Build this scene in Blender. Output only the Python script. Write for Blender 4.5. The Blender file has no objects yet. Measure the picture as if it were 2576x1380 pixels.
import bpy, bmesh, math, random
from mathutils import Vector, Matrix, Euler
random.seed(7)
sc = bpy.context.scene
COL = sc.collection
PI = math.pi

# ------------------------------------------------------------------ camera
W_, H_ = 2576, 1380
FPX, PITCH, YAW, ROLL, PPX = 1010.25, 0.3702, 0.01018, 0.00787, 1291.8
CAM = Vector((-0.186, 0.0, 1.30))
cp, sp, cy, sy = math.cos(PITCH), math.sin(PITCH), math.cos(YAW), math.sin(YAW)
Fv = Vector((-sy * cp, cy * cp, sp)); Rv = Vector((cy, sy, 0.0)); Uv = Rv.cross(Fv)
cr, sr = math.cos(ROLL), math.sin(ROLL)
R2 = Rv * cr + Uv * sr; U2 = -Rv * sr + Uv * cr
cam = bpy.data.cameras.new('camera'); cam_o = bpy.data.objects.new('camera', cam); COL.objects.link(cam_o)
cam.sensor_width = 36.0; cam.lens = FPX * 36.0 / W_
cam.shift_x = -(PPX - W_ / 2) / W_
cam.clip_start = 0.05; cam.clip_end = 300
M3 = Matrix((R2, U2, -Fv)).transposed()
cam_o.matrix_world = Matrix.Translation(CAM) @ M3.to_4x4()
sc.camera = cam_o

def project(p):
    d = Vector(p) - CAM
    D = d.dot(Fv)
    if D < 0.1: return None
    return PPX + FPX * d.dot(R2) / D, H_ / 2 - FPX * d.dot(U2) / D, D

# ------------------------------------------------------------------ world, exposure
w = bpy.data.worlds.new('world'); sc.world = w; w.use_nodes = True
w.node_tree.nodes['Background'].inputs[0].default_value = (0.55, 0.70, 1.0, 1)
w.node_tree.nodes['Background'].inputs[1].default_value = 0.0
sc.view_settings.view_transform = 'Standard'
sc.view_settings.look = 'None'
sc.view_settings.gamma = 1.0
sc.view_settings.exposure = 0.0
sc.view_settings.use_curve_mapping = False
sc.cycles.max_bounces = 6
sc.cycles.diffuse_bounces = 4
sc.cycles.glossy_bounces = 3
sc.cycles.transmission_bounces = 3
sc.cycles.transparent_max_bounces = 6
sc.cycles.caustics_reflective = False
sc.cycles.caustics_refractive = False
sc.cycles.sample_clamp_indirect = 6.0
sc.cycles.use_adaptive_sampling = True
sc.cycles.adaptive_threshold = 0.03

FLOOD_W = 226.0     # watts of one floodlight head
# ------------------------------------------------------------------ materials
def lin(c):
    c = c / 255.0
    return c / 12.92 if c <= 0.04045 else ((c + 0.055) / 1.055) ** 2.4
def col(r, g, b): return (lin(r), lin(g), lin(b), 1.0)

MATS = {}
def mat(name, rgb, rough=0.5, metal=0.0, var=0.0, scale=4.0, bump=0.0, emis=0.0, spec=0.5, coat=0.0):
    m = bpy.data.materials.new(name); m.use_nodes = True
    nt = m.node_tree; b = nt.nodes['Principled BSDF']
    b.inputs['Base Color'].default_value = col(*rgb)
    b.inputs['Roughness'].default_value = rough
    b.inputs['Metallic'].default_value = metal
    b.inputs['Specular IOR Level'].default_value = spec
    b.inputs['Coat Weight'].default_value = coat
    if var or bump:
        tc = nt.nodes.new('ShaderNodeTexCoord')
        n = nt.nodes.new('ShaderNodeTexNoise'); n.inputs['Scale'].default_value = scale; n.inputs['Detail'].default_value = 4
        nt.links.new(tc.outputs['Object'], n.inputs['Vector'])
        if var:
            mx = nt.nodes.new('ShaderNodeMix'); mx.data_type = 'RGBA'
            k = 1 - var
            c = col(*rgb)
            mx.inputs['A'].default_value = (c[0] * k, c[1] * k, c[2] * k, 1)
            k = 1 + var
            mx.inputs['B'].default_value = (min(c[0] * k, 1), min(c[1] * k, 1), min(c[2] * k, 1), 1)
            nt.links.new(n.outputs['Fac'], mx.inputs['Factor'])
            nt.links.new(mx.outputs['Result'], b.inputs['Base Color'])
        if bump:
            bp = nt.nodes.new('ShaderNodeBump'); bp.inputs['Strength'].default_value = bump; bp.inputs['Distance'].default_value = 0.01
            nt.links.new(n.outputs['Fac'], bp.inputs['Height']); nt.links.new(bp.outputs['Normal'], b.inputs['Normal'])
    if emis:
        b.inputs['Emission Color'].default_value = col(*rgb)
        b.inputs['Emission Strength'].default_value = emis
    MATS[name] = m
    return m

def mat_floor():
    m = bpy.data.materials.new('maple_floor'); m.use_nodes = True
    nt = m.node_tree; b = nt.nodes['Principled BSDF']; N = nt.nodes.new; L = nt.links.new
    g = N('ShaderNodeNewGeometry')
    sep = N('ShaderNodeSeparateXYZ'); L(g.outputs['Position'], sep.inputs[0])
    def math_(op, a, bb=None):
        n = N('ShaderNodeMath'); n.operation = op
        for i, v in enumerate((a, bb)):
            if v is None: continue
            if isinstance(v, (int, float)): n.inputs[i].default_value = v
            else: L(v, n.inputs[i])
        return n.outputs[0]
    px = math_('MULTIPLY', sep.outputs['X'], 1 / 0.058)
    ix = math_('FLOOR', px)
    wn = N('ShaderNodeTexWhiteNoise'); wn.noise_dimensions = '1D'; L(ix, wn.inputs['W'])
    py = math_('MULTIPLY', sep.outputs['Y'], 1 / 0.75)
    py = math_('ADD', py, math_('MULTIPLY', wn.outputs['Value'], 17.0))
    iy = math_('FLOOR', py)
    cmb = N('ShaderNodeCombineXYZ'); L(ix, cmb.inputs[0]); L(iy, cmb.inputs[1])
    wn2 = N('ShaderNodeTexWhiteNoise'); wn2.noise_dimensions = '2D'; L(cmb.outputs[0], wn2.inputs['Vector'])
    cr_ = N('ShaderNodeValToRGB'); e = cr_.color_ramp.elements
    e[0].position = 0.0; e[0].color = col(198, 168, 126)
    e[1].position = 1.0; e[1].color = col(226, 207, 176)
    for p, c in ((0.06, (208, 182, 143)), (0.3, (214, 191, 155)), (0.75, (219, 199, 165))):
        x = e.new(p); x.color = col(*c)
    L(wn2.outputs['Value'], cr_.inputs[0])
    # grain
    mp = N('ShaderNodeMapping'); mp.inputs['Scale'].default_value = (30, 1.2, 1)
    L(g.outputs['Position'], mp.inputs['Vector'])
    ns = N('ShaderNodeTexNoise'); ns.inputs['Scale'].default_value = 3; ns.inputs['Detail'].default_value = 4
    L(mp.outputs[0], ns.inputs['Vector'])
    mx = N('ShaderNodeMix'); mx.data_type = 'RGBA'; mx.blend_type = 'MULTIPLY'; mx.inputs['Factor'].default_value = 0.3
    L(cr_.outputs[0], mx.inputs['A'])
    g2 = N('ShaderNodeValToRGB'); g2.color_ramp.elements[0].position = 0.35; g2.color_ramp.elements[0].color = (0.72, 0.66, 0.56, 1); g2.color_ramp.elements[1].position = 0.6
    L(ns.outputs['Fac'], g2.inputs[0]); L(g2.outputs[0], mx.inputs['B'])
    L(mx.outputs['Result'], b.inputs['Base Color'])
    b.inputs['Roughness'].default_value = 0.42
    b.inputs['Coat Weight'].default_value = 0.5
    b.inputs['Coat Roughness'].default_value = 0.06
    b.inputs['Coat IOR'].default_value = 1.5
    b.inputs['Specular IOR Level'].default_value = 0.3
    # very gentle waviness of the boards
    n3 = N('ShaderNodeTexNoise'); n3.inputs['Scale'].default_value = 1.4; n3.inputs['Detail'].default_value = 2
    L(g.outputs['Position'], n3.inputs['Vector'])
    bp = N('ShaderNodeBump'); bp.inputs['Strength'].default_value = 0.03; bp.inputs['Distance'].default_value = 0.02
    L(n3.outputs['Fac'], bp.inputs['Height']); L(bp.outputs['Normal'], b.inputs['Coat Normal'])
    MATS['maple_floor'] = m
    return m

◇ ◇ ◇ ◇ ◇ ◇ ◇

:: What you will do ::
Return a word-for-word copy of the lines from the beginning of the listing to the line holding "PI = math.pi", both kept.

:: Result of the exercise ::
Build this scene in Blender. Output only the Python script. Write for Blender 4.5. The Blender file has no objects yet. Measure the picture as if it were 2576x1380 pixels.
import bpy, bmesh, math, random
from mathutils import Vector, Matrix, Euler
random.seed(7)
sc = bpy.context.scene
COL = sc.collection
PI = math.pi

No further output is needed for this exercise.